私にとっての一言

プログラミングに集中していると、ブログを更新する余裕がありません。

 

凡庸な青年であった私に、晴天の霹靂とでもいう事件が発生し、
それを機に「よし勉強しよう」と心に決め猛烈な勉強を始めました。

家業のせいもあって、建築家になりたいと思いました。
憧れは、コルビュジェでありライトであり丹下健三でした。
小さいときから「よくできる子」ではなくて、年を取ってからの勉強では「方法」が重要でした。
どうすれば努力に見合った成果を挙げることができるか。

いくつかの人生経験をして、大学院の学生になっていました。
貧乏学生でしたので切り詰めた生活費から可能な限り沢山の本を買い、
売り出しの建築家の言動を追いました。

しかし、彼らの言うことが私には理解できまん。
建築家の名前は忘れましたが、
カリスマ建築家の文章にハイデガーの「存在と時間」が必読であると書いてあります。

私は早速買い求め、読み始めますが、まったく理解できません。
私は自分の程度の低さに落胆しました。
数回、挑戦しましたが、どうしても読み進むことができません。

意を決して、ハイデガーの「存在と時間」を翻訳した東大の原佑教授に電話しました。
翻訳者だし、日本では誰よりもハイデガーを理解している人に違いないと思ったからです。

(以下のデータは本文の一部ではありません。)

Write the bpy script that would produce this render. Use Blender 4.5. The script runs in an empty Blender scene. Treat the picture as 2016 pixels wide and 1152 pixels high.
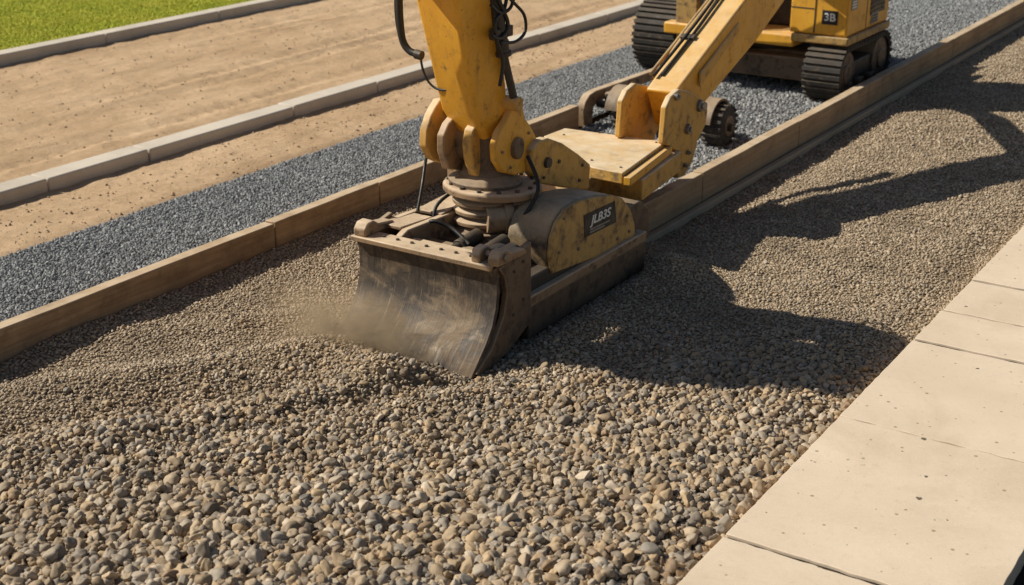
import bpy, bmesh, math, random
from mathutils import Vector, Matrix, noise
random.seed(7)
scene = bpy.context.scene
COL = scene.collection
R = math.radians

# ------------------------------------------------------------------ camera
H = 4.0; F = 2700.0
yaw = R(33.2); pit = R(21.2)
fh = Vector((-math.sin(yaw), math.cos(yaw), 0)); rt = Vector((math.cos(yaw), math.sin(yaw), 0))
fwd = fh*math.cos(pit) + Vector((0, 0, -math.sin(pit))); up = fh*math.sin(pit) + Vector((0, 0, math.cos(pit)))
CAM = Vector((0, 0, H))
def ray(px, py): return fwd*F + rt*(px-1008) + up*(576-py)
def hz(px, py, z=0.0):
    d = ray(px, py); return CAM + d*((z-H)/d.z)
def hx(px, py, x):
    d = ray(px, py); return CAM + d*(x/d.x)
def hy(px, py, y):
    d = ray(px, py); return CAM + d*(y/d.y)
def inview(p, m=1.3):
    q = p - CAM; dz = q.dot(fwd)
    if dz < 1: return False
    return abs(q.dot(rt)/dz*F) < 1008*m and abs(q.dot(up)/dz*F) < 576*m
cd = bpy.data.cameras.new('camera'); cam = bpy.data.objects.new('camera', cd); COL.objects.link(cam)
cd.sensor_width = 36; cd.lens = F/2016*36; cd.clip_end = 2000; cd.clip_start = .1
m = Matrix((rt, up, -fwd)).transposed().to_4x4(); m.translation = CAM; cam.matrix_world = m
cd.dof.use_dof = True; cd.dof.focus_distance = 9.6; cd.dof.aperture_fstop = 2.0
scene.camera = cam

# ------------------------------------------------------------------ light
L = Vector((1.12, .48, -1.0)).normalized()
sd = bpy.data.lights.new('sun', 'SUN'); so = bpy.data.objects.new('sun', sd); COL.objects.link(so)
sd.energy = 5.0; sd.angle = R(.55); sd.color = (1, .94, .82)
so.rotation_euler = L.to_track_quat('-Z', 'Y').to_euler(); so.location = (-20, -5, 20)
w = bpy.data.worlds.new('World'); scene.world = w; w.use_nodes = True
nt = w.node_tree; nt.nodes.clear()
sk = nt.nodes.new('ShaderNodeTexSky'); sk.sky_type = 'NISHITA'; sk.sun_disc = False
sk.sun_elevation = math.asin(-L.z); sk.sun_rotation = math.atan2(-L.x, -L.y) % (2*math.pi)
bg = nt.nodes.new('ShaderNodeBackground'); bg.inputs[1].default_value = .052
wo = nt.nodes.new('ShaderNodeOutputWorld'); nt.links.new(sk.outputs[0], bg.inputs[0]); nt.links.new(bg.outputs[0], wo.inputs[0])
scene.view_settings.view_transform = 'Standard'; scene.view_settings.look = 'None'; scene.view_settings.exposure = 0

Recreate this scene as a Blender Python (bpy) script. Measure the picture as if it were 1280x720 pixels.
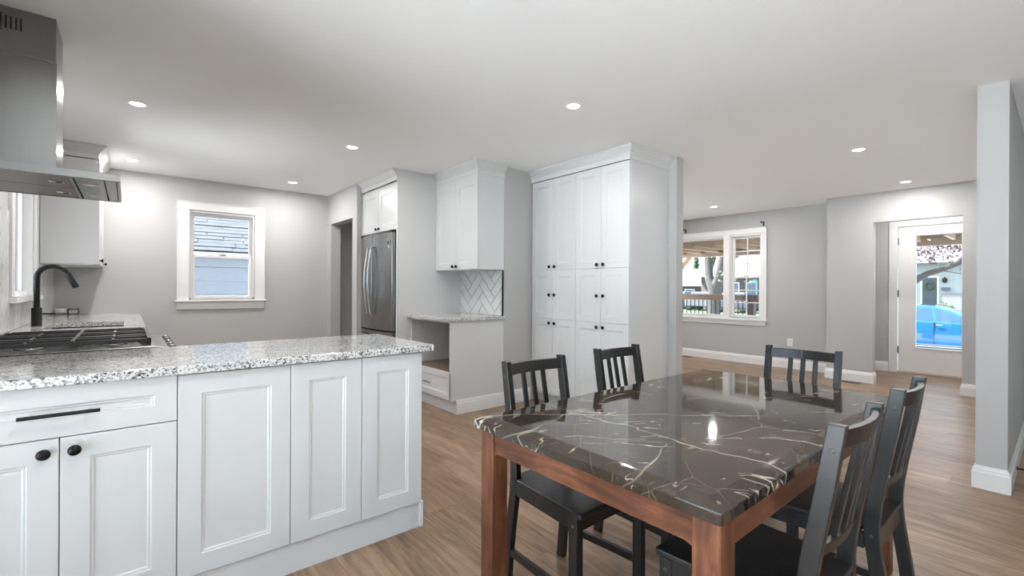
import bpy, math, random
from math import sin, cos, pi, sqrt
from mathutils import Vector, Matrix

S = bpy.context.scene
for o in list(bpy.data.objects):
    bpy.data.objects.remove(o)
COL = S.collection

# ------------------------------------------------------------------ camera
HC, CEIL = 1.20, 2.445
YAW, ROLL, FPX = 0.8760, 0.0055, 576.6
f_ = Vector((cos(YAW), sin(YAW), 0))
r0 = Vector((sin(YAW), -cos(YAW), 0))
u0 = Vector((0, 0, 1))
r_ = r0 * cos(ROLL) + u0 * sin(ROLL)
u_ = -r0 * sin(ROLL) + u0 * cos(ROLL)
cd = bpy.data.cameras.new('camera')
cd.sensor_width = 36
cd.lens = FPX / 1280 * 36
cd.clip_start = 0.02
cam = bpy.data.objects.new('camera', cd)
COL.objects.link(cam)
mw = Matrix((r_, u_, -f_)).transposed().to_4x4()
mw.translation = Vector((0, 0, HC))
cam.matrix_world = mw
S.camera = cam

# ------------------------------------------------------------------ light and exposure
S.view_settings.view_transform = 'Standard'
S.view_settings.look = 'None'
S.view_settings.exposure = 1.70
S.view_settings.gamma = 1.0
S.view_settings.use_curve_mapping = False
SKY_COL, SKY_STR = (0.66, 0.84, 1.0), 1.5
SUN_STR = 15.0
CAN_W = 4.0
w = bpy.data.worlds.new('sky')
S.world = w
w.use_nodes = True
bg = w.node_tree.nodes['Background']
bg.inputs[0].default_value = (*SKY_COL, 1)
bg.inputs[1].default_value = SKY_STR
sd = bpy.data.lights.new('sun', 'SUN')
sd.energy = SUN_STR
sd.angle = math.radians(3)
sd.color = (0.96, 0.98, 1.0)
sun = bpy.data.objects.new('sun', sd)
COL.objects.link(sun)
sun.rotation_euler = Vector((0.26, -0.55, -0.79)).to_track_quat('-Z', 'Y').to_euler()


def portal(loc, rot, sx, sy):
    l = bpy.data.lights.new('window_portal', 'AREA')
    l.shape = 'RECTANGLE'; l.size = sx; l.size_y = sy
    l.cycles.is_portal = True
    o = bpy.data.objects.new('window_portal', l)
    COL.objects.link(o); o.location = loc; o.rotation_euler = rot
    return o


# ------------------------------------------------------------------ materials
def mat(name, col, rough=0.5, metal=0.0, spec=0.5, coat=0.0):
    m = bpy.data.materials.new(name)
    m.use_nodes = True
    b = m.node_tree.nodes['Principled BSDF']
    b.inputs['Base Color'].default_value = (*col, 1)
    b.inputs['Roughness'].default_value = rough
    b.inputs['Metallic'].default_value = metal
    b.inputs['Specular IOR Level'].default_value = spec
    b.inputs['Coat Weight'].default_value = coat
    return m


def nt(m):
    t = m.node_tree
    return t, t.nodes, t.links, t.nodes['Principled BSDF']


def N(t, typ, **kw):
    n = t.nodes.new(typ)
    for k, v in kw.items():
        setattr(n, k, v)
    return n


def math_n(t, op, a, b=None):
    n = t.nodes.new('ShaderNodeMath'); n.operation = op
    for i, x in enumerate((a, b)):
        if x is None: continue
        if isinstance(x, (int, float)): n.inputs[i].default_value = x
        else: t.links.new(x, n.inputs[i])
    return n.outputs[0]


def ramp(t, fac, stops, interp='LINEAR'):
    n = t.nodes.new('ShaderNodeValToRGB')
    n.color_ramp.interpolation = interp
    e = n.color_ramp.elements
    while len(e) < len(stops): e.new(0.5)
    for el, (p, c) in zip(e, stops):
        el.position = p
        el.color = (*c, 1) if len(c) == 3 else c
    t.links.new(fac, n.inputs[0])
    return n.outputs[0]


def noise(t, vec, scale, detail=4, rough=0.5, dist=0.0, dim='3D'):
    n = t.nodes.new('ShaderNodeTexNoise')
    n.noise_dimensions = dim
    n.inputs['Scale'].default_value = scale
    n.inputs['Detail'].default_value = detail
    n.inputs['Roughness'].default_value = rough
    n.inputs['Distortion'].default_value = dist
    if vec is not None: t.links.new(vec, n.inputs['Vector'])
    return n.outputs['Fac'], n.outputs['Color']


def mapping(t, src, scale=(1, 1, 1), rot=(0, 0, 0), loc=(0, 0, 0)):
    n = t.nodes.new('ShaderNodeMapping')
    n.inputs['Scale'].default_value = scale
    n.inputs['Rotation'].default_value = rot
    n.inputs['Location'].default_value = loc
    t.links.new(src, n.inputs['Vector'])
    return n.outputs[0]


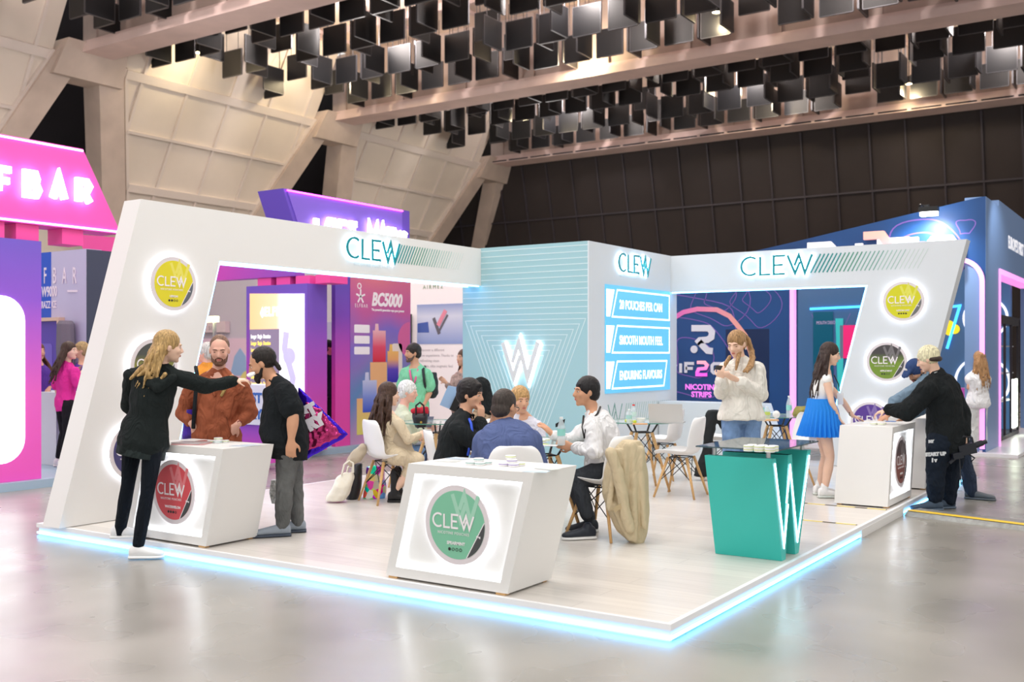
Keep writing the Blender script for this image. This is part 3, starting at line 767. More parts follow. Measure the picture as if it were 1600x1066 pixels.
for ch, px_ in zip('ELFBAR', (37, 53, 69, 83, 98, 114)):
    text('lettering', ch, .34, fz @ Matrix.Translation((Yp(px_, 443, yl)[0], Yp(px_, 443, yl)[1], .008)), PLT, lw, .003, sx=.46, bold=.003)
text('lettering', 'W9000', .215, fz @ Matrix.Translation((Yp(66, 464, yl)[0], Yp(66, 464, yl)[1], .008)), PLT, lw, .003, sx=.60, bold=.004)
bm = B(); stroke(bm, [Yp(106, 455, yl), Yp(122, 455, yl)], .03, fz, .004, .010); me('dash', bm, PLT, lw)
text('lettering', 'BLUE RAZZ ICE', .150, fz @ Matrix.Translation((Yp(65, 482, yl)[0] - .22, Yp(65, 482, yl)[1], .008)), PLT, lw, .003, sx=.60, bold=.002)
bm = B(); box(bm, (x1, yl + .001, .1), (x1 + .02, yl + 1.3, 3.08)); me('slate_side', bm, mat('slate', (66, 74, 92), .5), lw)
fx_ = fr_e(x1 + .02, 0, 0)
bm = B(); y_ = yl + .75; stroke(bm, [(y_, 2.1), (y_, 2.45), (y_ + .35, 2.6), (y_ + .7, 2.45), (y_ + .7, 2.1), (y_ + .35, 1.9)], .05, fx_, 0, .006, closed=True); me('white_emblem', bm, mat('emblem_white', (240, 240, 244)), lw)
# purple niche with wooden frame, and white counter
nx0, nz1 = Yp(60, 498, yl); nx1 = Yp(101, 498, yl)[0]
nc = thing('purple_niche', 'purple display niche with a pale wooden frame in the lavender wall', 'niche', (nx0, yl, .1))
bm = B(); prism(bm, [(nx0 - .4, .1), (nx1 - .05, .1), (nx1 - .05, nz1 - .05), (nx0 - .4, nz1 - .05)], fz, 0, .010); me('niche_back', bm, mat('deep_purple', (92, 66, 176), .4), nc)
bm = B(); stroke(bm, [(nx0 - .4, nz1 - .02), (nx1 - .02, nz1 - .02), (nx1 - .02, .1)], .05, fz, .002, .10); me('wooden_frame', bm, mat('pale_wood', (224, 190, 170), .5), nc)
bm = B(); q0 = Yp(66, 590, yl); q1 = Yp(83, 537, yl); prism(bm, rrect(q0[0] - .3, q0[1], q1[0], q1[1], .05), fz, .011, .014); me('sticker', bm, mat('purple_sticker', (120, 96, 200), .4), nc)
pc = G(88, 728, .1)
bm = B(); box(bm, (pc.x - 1.4, pc.y, .1), (pc.x, pc.y + .5, 1.06)); tag(me('white_counter', bm, WHITE2), 'plain white service counter beside the woman in the pink shirt', 'counter')
bm = B(); box(bm, (pc.x + .02, pc.y + .3, .1), (pc.x + .5, pc.y + .8, .98)); tag(me('blue_cabinet', bm, MATS['royal_blue']), 'royal blue cabinet behind the legs of the woman in the pink shirt', 'cabinet')
bm = B(); pf_ = onY(104, 570, yl - .12); lathe(bm, [(0, 0), (.02, 0), (.02, .02), (.10, .05), (.13, .6), (.12, .95), (.09, 1.0), (0, 1.0)], (pf_.x, yl - .134, 1.05 + .0), 12)
tag(me('grey_bag', bm, mat('grey_fabric', (120, 112, 124), .9)), 'grey hanging bag on the lavender wall', 'bag')
# magenta fascia of the same stand seen through the left arch
zb_ = onY(345, 438, 6.1).z
bm = B(); box(bm, (-12.6, 6.1, zb_), (-9.1, 6.3, 3.45))
tag(me('fascia_board', bm, grad('fascia_print', [(0, (222, 60, 180)), (.45, (206, 72, 190)), (1, (120, 84, 200))], 'X', -12.5, -8.6, .5)), 'magenta to purple fascia board seen through the left arch above the screen tower', 'fascia')
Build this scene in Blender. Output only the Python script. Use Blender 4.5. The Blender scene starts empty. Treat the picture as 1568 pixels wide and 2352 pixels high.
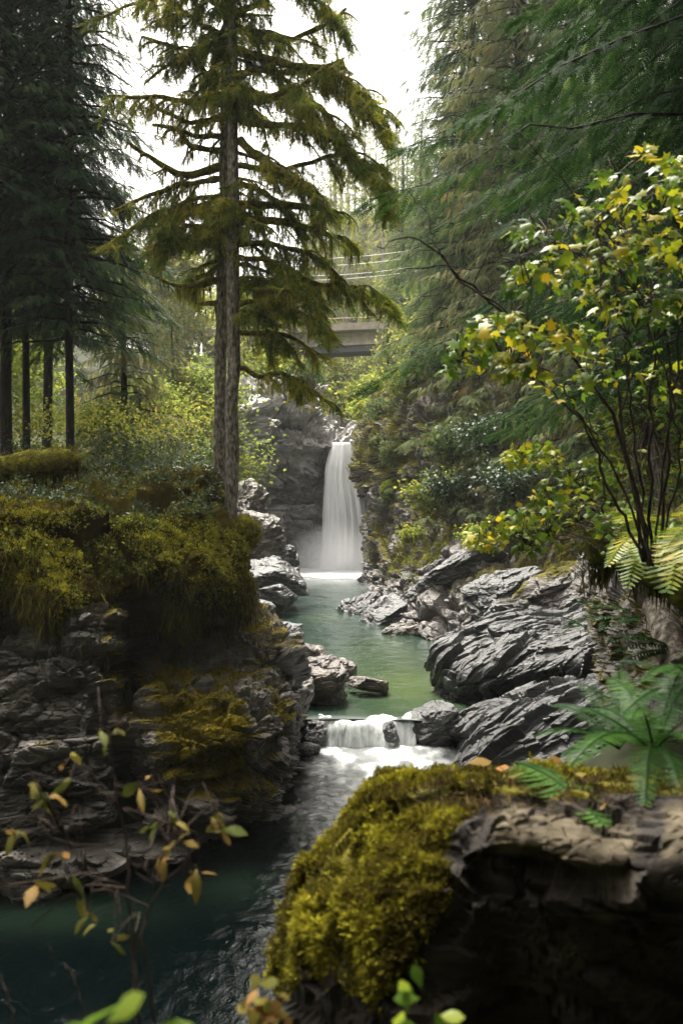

先生は赤門の前の喫茶店に私を誘い、ケーキと紅茶を注文してくださいました。
私は、「ハイデガーが全く理解できません。『存在と時間』はどのように勉強すればいいのでしょうか」と切り出しました。

先生が、「先ず、ソクラテスを読みなさい。次にはアリストテレス、その次にデカルト…」というように、
勉強の方法を教えてくださることを期待していました。

しかし、先生の回答は全く私の予想しなかったものでした。

「わかる訳ないでしょう。私だって何度も読み返し、やっとある程度理解しているのです」

そのとき私はどんな顔をしたのでしょうか。絶句したと思います。ゼロクリア。

先生が私の申し出を断ってお会計してくださったこと以外、何も覚えていません。
結局哲学の話はなかったと思います。

 

「もっと先へ」と努力し、「もっとパーフェクトな方法で」と思い続けていたのですが、
まったく異なる方法論に気づきました。

それ以来勉強することが負担でなくなり、気楽に勉強できるようになりました。
これまでの私にとって、原教授の一言が最も私を励まし続けた一言であったと思います。

と同時にあんなに知ったかぶりで喋り捲る建築家はいったい何なのだと、
私の心の深層に消しがたい嫌悪感が生じていたと思います。